(Scene script records)
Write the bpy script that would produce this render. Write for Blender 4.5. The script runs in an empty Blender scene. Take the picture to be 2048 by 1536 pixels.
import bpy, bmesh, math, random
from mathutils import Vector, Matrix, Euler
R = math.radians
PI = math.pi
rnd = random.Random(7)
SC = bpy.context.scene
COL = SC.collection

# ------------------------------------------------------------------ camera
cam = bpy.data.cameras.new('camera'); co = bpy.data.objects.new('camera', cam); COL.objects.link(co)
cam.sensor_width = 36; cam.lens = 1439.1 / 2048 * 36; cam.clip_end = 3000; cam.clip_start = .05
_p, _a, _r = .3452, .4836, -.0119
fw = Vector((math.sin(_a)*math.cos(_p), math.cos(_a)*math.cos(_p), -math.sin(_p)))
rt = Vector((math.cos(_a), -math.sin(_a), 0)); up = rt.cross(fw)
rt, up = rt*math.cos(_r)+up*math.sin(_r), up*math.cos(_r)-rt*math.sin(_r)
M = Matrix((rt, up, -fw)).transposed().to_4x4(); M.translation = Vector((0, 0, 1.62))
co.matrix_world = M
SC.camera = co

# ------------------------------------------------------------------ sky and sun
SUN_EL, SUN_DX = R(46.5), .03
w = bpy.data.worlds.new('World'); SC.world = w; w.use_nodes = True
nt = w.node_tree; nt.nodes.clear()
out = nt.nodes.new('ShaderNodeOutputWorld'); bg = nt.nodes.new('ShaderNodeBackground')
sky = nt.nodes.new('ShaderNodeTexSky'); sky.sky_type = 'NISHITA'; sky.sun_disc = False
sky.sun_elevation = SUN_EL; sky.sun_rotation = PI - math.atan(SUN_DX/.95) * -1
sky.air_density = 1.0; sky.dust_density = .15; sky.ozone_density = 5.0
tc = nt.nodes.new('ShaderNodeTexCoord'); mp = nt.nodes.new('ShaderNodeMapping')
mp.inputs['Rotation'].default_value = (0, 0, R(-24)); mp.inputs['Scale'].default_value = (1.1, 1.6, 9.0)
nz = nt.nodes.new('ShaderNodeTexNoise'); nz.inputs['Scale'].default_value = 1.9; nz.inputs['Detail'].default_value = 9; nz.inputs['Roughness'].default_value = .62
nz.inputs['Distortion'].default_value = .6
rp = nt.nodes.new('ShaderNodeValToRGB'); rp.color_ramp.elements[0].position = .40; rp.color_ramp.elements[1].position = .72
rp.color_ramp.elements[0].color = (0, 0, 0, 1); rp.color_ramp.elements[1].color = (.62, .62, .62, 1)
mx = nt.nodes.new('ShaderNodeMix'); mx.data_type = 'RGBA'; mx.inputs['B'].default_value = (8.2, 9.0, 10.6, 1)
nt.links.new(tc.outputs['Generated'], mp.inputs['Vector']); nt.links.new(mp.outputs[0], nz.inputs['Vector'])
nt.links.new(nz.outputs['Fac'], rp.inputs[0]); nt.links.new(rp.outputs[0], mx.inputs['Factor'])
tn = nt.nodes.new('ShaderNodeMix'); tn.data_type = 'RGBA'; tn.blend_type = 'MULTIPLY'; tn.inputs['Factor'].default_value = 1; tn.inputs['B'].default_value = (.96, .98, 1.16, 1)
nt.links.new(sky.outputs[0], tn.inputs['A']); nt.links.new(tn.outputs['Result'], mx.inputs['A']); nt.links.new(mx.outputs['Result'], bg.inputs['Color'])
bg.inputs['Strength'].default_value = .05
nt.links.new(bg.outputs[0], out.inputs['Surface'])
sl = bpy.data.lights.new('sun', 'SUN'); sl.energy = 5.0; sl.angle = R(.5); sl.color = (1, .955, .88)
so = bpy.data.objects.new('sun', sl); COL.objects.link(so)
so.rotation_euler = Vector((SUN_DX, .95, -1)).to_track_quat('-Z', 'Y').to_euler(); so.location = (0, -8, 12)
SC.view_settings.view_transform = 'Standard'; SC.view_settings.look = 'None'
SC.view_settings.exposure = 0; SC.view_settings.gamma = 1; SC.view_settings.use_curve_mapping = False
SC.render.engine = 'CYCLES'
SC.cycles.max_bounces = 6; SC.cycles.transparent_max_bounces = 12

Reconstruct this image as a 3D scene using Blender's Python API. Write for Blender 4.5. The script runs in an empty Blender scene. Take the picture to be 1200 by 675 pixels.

**Directions**
Restate each record exactly as written.

**Solution to this exercise**
Write the bpy script that would produce this render. Write for Blender 4.5. The script runs in an empty Blender scene. Take the picture to be 2048 by 1536 pixels.
import bpy, bmesh, math, random
from mathutils import Vector, Matrix, Euler
R = math.radians
PI = math.pi
rnd = random.Random(7)
SC = bpy.context.scene
COL = SC.collection

# ------------------------------------------------------------------ camera
cam = bpy.data.cameras.new('camera'); co = bpy.data.objects.new('camera', cam); COL.objects.link(co)
cam.sensor_width = 36; cam.lens = 1439.1 / 2048 * 36; cam.clip_end = 3000; cam.clip_start = .05
_p, _a, _r = .3452, .4836, -.0119
fw = Vector((math.sin(_a)*math.cos(_p), math.cos(_a)*math.cos(_p), -math.sin(_p)))
rt = Vector((math.cos(_a), -math.sin(_a), 0)); up = rt.cross(fw)
rt, up = rt*math.cos(_r)+up*math.sin(_r), up*math.cos(_r)-rt*math.sin(_r)
M = Matrix((rt, up, -fw)).transposed().to_4x4(); M.translation = Vector((0, 0, 1.62))
co.matrix_world = M
SC.camera = co

# ------------------------------------------------------------------ sky and sun
SUN_EL, SUN_DX = R(46.5), .03
w = bpy.data.worlds.new('World'); SC.world = w; w.use_nodes = True
nt = w.node_tree; nt.nodes.clear()
out = nt.nodes.new('ShaderNodeOutputWorld'); bg = nt.nodes.new('ShaderNodeBackground')
sky = nt.nodes.new('ShaderNodeTexSky'); sky.sky_type = 'NISHITA'; sky.sun_disc = False
sky.sun_elevation = SUN_EL; sky.sun_rotation = PI - math.atan(SUN_DX/.95) * -1
sky.air_density = 1.0; sky.dust_density = .15; sky.ozone_density = 5.0
tc = nt.nodes.new('ShaderNodeTexCoord'); mp = nt.nodes.new('ShaderNodeMapping')
mp.inputs['Rotation'].default_value = (0, 0, R(-24)); mp.inputs['Scale'].default_value = (1.1, 1.6, 9.0)
nz = nt.nodes.new('ShaderNodeTexNoise'); nz.inputs['Scale'].default_value = 1.9; nz.inputs['Detail'].default_value = 9; nz.inputs['Roughness'].default_value = .62
nz.inputs['Distortion'].default_value = .6
rp = nt.nodes.new('ShaderNodeValToRGB'); rp.color_ramp.elements[0].position = .40; rp.color_ramp.elements[1].position = .72
rp.color_ramp.elements[0].color = (0, 0, 0, 1); rp.color_ramp.elements[1].color = (.62, .62, .62, 1)
mx = nt.nodes.new('ShaderNodeMix'); mx.data_type = 'RGBA'; mx.inputs['B'].default_value = (8.2, 9.0, 10.6, 1)
nt.links.new(tc.outputs['Generated'], mp.inputs['Vector']); nt.links.new(mp.outputs[0], nz.inputs['Vector'])
nt.links.new(nz.outputs['Fac'], rp.inputs[0]); nt.links.new(rp.outputs[0], mx.inputs['Factor'])
tn = nt.nodes.new('ShaderNodeMix'); tn.data_type = 'RGBA'; tn.blend_type = 'MULTIPLY'; tn.inputs['Factor'].default_value = 1; tn.inputs['B'].default_value = (.96, .98, 1.16, 1)
nt.links.new(sky.outputs[0], tn.inputs['A']); nt.links.new(tn.outputs['Result'], mx.inputs['A']); nt.links.new(mx.outputs['Result'], bg.inputs['Color'])
bg.inputs['Strength'].default_value = .05
nt.links.new(bg.outputs[0], out.inputs['Surface'])
sl = bpy.data.lights.new('sun', 'SUN'); sl.energy = 5.0; sl.angle = R(.5); sl.color = (1, .955, .88)
so = bpy.data.objects.new('sun', sl); COL.objects.link(so)
so.rotation_euler = Vector((SUN_DX, .95, -1)).to_track_quat('-Z', 'Y').to_euler(); so.location = (0, -8, 12)
SC.view_settings.view_transform = 'Standard'; SC.view_settings.look = 'None'
SC.view_settings.exposure = 0; SC.view_settings.gamma = 1; SC.view_settings.use_curve_mapping = False
SC.render.engine = 'CYCLES'
SC.cycles.max_bounces = 6; SC.cycles.transparent_max_bounces = 12

Reconstruct this image as a 3D scene using Blender's Python API. Write for Blender 4.5. The script runs in an empty Blender scene. Take the picture to be 1200 by 675 pixels.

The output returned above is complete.